The reconstructed bulkhead utilized both anchored and cantilevered steel sheet pile bulkheads. For the anchored bulkhead, soil anchors were used to minimize disruption to the existing upland structures and esplanade reconstruction. A cantilevered bulkhead comprising a combi-wall system was adopted in the section of the esplanade where a tidal pool was incorporated into the plaza. Specially designed openings were provided in the bulkhead wall to allow water from the Harlem River to circulate within the tidal pool for the creation of a tidal habitat. A steel walkway and get-down structure within the tidal pool allow the public to experience the tidal pool habitat up close. 

In addition to the coastal, geotechnical and structural engineering design services for the bulkhead, Jacobs also obtained all required environmental permits (including the design of any required mitigation works) and supported NYS Office of Parks, Recreation, and Historic Preservation through the construction process with additional design and engineering services. Reconstruction and repairs of the upland esplanade utilities, structures, and amenities were also performed by the Jacobs-led team.

North Shoreline Rehabilitation 

In 2016, Jacob was part of the team awarded the final design for the rehabilitation of approximately 1,300 feet of the existing shoreline (North Shoreline) to the north of the recently reconstructed bulkhead, the rebuilding of the existing upland recreational fields, and enhancements to the park facilities. Jacobs’ role was marine engineering design services that included developing and overseeing a geotechnical investigation for the shoreline protection, the detailed design of the shoreline rehabilitation, and providing in-water work permitting support to the team. 

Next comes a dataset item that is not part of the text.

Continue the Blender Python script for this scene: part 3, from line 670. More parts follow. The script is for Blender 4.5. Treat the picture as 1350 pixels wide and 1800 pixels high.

The shoreline rehabilitation plan included the removal of existing debris along the eroded shoreline, installation of a new revetment to stabilize and protect the existing shoreline, installation of a living shoreline at the southern end of the site to create a marine and wildlife habitat, the addition of new drainage outfalls, and the design of a new floating dock for kayaks and crew shells. 

To minimize the impact on the marine environment, the footprint of the proposed revetment was carefully coordinated with the proposed upland work to maintain a net removal of material from the waterway. In addition, the existing rocks that were unearthed during the previous phase of bulkhead reconstruction to the south were inspected and carefully selected to reuse in the proposed revetment. The updated park along the North Shoreline features new multi-purpose recreational fields, plantings along the shoreline, pathways and rolling hills.  

Jacobs also provided engineering support during construction.